(Collected data)
/---

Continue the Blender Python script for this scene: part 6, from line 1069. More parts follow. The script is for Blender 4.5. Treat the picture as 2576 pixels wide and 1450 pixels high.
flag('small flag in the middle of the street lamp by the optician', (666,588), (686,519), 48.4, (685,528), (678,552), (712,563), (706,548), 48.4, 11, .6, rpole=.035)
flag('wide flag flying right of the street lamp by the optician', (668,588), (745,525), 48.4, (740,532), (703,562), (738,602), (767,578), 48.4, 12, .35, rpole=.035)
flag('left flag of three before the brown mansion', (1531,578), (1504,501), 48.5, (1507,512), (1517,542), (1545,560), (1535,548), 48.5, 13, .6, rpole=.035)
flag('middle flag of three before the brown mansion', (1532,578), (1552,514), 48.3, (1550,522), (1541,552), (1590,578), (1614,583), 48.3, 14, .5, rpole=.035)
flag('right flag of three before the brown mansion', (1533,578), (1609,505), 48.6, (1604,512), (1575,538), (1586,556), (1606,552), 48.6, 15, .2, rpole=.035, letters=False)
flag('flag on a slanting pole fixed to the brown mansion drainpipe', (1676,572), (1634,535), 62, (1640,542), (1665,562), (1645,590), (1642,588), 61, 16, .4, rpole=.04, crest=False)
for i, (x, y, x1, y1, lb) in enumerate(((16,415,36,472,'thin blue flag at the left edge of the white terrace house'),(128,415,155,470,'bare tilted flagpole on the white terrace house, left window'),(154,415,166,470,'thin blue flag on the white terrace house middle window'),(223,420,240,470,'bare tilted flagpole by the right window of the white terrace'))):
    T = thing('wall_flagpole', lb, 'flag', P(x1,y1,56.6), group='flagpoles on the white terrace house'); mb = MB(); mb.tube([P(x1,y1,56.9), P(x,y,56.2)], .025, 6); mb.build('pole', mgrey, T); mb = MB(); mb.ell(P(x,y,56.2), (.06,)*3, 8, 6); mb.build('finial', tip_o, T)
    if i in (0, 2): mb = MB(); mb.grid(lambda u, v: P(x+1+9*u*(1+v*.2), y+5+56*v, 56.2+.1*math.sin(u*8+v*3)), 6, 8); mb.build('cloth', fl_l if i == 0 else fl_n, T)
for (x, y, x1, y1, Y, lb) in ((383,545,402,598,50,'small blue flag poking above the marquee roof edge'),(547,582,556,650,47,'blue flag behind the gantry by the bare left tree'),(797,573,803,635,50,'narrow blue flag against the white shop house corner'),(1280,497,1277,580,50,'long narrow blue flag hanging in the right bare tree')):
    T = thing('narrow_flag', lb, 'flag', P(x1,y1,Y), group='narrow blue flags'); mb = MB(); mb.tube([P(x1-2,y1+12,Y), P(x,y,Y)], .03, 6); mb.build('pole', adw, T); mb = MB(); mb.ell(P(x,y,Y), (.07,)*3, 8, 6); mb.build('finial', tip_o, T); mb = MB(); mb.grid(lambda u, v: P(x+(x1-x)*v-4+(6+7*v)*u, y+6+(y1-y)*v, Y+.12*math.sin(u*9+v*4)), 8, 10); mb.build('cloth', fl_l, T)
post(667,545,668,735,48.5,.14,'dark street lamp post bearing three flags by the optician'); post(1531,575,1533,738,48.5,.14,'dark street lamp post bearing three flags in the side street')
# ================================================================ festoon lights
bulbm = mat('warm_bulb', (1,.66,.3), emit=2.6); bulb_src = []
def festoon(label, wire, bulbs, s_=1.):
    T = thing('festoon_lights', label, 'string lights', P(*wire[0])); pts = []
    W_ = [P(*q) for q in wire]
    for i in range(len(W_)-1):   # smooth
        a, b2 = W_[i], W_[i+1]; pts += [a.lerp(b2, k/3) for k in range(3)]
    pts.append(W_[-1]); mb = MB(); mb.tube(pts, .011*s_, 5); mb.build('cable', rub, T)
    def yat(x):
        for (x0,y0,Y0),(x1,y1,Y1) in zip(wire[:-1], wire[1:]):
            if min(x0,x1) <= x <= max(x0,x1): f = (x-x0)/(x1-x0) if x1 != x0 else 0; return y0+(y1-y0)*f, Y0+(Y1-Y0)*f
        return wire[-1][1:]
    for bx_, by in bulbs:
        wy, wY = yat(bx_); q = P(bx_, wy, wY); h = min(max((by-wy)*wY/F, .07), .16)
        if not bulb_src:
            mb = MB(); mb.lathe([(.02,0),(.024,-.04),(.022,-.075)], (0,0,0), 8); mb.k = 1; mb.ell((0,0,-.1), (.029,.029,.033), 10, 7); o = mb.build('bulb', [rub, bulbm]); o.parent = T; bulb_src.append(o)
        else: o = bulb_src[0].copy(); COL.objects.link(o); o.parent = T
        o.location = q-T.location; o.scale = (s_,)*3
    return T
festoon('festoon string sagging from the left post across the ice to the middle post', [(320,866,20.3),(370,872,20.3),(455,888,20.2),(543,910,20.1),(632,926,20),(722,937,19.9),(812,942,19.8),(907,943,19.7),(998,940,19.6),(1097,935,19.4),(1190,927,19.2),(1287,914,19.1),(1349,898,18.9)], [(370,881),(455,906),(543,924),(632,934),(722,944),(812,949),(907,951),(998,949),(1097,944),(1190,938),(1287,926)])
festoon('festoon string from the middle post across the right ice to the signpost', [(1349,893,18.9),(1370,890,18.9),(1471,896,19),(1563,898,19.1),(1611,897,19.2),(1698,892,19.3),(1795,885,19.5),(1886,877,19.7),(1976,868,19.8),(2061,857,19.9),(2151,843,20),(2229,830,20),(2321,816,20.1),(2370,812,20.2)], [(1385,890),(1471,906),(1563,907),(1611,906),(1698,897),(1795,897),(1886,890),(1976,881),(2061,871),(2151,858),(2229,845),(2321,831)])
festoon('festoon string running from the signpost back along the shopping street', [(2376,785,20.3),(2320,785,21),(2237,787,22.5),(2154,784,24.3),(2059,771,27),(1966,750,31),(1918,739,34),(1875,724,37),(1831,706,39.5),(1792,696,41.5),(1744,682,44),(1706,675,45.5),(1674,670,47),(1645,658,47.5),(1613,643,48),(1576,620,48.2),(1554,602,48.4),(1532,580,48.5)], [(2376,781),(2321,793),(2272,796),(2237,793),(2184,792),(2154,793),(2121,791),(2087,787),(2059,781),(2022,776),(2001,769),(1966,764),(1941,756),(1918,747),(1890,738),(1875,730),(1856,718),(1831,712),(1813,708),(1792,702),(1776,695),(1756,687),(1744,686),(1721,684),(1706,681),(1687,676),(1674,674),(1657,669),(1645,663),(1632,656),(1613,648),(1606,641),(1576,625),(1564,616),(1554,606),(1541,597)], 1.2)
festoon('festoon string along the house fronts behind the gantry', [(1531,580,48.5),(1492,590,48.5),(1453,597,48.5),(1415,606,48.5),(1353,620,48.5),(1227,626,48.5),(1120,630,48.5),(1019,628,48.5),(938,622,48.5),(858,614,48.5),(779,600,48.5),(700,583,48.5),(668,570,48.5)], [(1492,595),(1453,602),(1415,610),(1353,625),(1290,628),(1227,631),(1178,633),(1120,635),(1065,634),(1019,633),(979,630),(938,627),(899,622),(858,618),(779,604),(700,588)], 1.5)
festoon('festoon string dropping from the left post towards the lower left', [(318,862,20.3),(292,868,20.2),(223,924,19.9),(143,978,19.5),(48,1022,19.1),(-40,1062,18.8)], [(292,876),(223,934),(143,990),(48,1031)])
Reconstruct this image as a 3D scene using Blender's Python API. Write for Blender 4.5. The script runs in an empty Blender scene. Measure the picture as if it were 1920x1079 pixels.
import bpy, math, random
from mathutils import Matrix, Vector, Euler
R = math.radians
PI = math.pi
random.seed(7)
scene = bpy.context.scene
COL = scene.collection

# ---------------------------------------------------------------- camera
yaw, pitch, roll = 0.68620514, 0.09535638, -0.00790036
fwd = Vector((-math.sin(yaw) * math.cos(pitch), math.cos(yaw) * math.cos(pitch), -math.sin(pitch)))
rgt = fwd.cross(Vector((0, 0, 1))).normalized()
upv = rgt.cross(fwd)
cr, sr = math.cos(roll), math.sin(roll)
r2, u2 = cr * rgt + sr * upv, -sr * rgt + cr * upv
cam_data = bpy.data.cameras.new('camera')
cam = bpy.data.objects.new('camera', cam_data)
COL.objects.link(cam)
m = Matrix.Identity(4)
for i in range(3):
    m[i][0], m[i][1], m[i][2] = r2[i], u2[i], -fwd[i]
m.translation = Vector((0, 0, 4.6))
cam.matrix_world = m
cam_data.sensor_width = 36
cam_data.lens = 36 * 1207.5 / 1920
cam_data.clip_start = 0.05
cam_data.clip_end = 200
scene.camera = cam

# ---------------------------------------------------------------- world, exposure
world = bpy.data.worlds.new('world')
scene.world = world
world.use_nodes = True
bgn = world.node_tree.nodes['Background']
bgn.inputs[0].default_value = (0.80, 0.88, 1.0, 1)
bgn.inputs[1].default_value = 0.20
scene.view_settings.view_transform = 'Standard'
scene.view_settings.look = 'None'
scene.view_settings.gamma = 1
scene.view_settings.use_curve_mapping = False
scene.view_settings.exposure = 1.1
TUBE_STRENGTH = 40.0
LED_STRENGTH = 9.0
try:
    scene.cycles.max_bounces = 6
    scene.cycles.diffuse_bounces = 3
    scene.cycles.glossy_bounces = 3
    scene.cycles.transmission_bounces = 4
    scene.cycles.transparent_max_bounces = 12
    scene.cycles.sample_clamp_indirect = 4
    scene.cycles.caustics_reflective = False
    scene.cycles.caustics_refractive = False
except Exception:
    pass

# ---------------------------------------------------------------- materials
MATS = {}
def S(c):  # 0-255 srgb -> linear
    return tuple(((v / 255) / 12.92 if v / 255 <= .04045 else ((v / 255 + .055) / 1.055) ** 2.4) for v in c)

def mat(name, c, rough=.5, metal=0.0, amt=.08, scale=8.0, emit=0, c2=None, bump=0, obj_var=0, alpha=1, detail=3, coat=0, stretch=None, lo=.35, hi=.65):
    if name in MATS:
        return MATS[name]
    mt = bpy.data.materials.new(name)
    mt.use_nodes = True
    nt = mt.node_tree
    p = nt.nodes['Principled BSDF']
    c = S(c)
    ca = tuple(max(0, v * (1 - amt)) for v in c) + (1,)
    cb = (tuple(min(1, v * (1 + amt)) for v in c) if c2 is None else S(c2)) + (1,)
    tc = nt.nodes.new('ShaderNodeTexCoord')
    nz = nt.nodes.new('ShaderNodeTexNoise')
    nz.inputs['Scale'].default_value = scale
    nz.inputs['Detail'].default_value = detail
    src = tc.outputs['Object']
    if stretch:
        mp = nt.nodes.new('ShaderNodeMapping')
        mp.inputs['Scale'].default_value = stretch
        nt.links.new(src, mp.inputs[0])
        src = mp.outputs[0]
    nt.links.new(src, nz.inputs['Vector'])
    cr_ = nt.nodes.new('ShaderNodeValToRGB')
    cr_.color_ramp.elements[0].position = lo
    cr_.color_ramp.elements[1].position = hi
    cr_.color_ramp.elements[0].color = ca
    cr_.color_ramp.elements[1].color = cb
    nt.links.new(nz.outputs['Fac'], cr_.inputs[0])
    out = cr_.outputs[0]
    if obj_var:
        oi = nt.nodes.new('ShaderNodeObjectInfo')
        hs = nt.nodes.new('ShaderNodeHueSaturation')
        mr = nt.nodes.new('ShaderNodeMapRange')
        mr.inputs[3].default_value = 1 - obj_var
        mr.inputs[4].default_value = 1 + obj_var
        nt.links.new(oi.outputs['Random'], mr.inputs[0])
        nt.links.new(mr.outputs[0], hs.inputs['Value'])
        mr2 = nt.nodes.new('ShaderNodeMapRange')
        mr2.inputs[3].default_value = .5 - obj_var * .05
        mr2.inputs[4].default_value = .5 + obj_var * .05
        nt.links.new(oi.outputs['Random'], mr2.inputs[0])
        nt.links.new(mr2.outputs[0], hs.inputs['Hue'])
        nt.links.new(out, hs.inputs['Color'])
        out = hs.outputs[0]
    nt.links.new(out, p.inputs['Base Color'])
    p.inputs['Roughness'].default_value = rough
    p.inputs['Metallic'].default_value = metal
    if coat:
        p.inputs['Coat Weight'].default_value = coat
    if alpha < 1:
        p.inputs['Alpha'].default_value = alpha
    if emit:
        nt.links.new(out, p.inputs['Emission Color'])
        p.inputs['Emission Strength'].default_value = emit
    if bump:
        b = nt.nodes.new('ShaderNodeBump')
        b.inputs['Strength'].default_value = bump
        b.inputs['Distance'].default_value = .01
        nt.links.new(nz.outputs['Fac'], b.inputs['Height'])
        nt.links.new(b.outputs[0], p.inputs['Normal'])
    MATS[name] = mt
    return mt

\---

SHORT EXERCISE: Isolate the lines that hold the word "pixels" and copy all of them.

THE ANSWER:
Continue the Blender Python script for this scene: part 6, from line 1069. More parts follow. The script is for Blender 4.5. Treat the picture as 2576 pixels wide and 1450 pixels high.
Reconstruct this image as a 3D scene using Blender's Python API. Write for Blender 4.5. The script runs in an empty Blender scene. Measure the picture as if it were 1920x1079 pixels.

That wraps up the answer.